### EXERCISE PROMPT
Output, word for word, every line from the start of the listing down to and including the line that contains "sh.build('shelf_carrier', M_lgrey, pl)"; include nothing else.

★ ★ ★ ★ ★

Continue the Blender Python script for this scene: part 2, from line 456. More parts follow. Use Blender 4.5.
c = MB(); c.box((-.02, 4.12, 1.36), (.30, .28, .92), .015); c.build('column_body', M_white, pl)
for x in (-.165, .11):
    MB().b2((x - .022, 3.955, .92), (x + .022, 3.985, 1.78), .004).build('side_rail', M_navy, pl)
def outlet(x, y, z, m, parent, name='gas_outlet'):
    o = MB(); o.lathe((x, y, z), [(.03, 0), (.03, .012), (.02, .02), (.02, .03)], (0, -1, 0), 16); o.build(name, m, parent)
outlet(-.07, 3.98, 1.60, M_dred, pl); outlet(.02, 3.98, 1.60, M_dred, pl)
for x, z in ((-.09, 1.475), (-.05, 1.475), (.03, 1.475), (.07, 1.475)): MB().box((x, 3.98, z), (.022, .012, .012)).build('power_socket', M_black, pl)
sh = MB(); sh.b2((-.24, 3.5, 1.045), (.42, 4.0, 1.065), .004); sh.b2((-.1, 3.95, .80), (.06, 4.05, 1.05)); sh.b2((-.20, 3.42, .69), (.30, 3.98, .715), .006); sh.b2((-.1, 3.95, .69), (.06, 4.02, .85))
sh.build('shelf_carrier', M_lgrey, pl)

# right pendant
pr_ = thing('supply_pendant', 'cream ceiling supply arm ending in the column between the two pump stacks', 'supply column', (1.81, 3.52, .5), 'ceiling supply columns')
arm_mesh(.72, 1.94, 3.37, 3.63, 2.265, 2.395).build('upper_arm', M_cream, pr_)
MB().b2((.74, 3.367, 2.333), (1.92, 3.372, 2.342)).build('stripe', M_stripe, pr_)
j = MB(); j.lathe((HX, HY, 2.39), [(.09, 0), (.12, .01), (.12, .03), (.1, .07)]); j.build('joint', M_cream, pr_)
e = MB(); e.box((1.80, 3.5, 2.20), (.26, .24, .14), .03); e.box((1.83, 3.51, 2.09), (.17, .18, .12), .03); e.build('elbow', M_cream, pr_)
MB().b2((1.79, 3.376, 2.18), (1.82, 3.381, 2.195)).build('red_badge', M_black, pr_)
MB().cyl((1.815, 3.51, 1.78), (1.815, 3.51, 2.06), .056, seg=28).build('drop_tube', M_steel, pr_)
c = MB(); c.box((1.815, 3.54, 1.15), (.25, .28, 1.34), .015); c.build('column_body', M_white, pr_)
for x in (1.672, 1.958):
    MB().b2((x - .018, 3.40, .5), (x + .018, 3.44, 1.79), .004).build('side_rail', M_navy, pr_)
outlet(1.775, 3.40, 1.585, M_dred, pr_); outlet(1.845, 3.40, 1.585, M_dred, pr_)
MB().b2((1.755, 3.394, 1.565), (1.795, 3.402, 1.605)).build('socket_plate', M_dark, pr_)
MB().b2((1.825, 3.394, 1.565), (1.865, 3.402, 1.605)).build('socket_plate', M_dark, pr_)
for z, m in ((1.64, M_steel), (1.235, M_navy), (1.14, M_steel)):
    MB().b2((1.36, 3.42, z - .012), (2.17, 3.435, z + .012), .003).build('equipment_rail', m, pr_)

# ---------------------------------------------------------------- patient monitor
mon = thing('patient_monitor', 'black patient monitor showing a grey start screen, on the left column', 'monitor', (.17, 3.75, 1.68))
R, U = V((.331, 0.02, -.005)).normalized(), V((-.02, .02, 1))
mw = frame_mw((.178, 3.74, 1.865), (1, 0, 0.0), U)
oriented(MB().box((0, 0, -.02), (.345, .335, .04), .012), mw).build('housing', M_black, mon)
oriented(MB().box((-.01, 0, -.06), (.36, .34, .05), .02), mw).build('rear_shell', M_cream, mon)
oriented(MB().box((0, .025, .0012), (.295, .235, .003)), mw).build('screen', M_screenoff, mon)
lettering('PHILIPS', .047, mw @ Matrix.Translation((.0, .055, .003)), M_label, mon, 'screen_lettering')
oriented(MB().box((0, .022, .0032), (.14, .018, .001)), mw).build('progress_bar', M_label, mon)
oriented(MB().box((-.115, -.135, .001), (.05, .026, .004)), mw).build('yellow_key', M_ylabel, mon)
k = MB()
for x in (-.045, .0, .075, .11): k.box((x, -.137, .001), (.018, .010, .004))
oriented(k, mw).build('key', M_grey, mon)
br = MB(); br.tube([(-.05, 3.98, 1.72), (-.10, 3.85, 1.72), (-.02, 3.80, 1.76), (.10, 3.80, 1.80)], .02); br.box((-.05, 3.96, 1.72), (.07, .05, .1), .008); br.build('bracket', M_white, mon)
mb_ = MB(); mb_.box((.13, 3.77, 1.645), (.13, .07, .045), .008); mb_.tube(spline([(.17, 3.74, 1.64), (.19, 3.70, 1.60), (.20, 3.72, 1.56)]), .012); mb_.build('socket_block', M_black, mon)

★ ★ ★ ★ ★

### SOLUTION FOR THIS EXERCISE
Continue the Blender Python script for this scene: part 2, from line 456. More parts follow. Use Blender 4.5.
c = MB(); c.box((-.02, 4.12, 1.36), (.30, .28, .92), .015); c.build('column_body', M_white, pl)
for x in (-.165, .11):
    MB().b2((x - .022, 3.955, .92), (x + .022, 3.985, 1.78), .004).build('side_rail', M_navy, pl)
def outlet(x, y, z, m, parent, name='gas_outlet'):
    o = MB(); o.lathe((x, y, z), [(.03, 0), (.03, .012), (.02, .02), (.02, .03)], (0, -1, 0), 16); o.build(name, m, parent)
outlet(-.07, 3.98, 1.60, M_dred, pl); outlet(.02, 3.98, 1.60, M_dred, pl)
for x, z in ((-.09, 1.475), (-.05, 1.475), (.03, 1.475), (.07, 1.475)): MB().box((x, 3.98, z), (.022, .012, .012)).build('power_socket', M_black, pl)
sh = MB(); sh.b2((-.24, 3.5, 1.045), (.42, 4.0, 1.065), .004); sh.b2((-.1, 3.95, .80), (.06, 4.05, 1.05)); sh.b2((-.20, 3.42, .69), (.30, 3.98, .715), .006); sh.b2((-.1, 3.95, .69), (.06, 4.02, .85))
sh.build('shelf_carrier', M_lgrey, pl)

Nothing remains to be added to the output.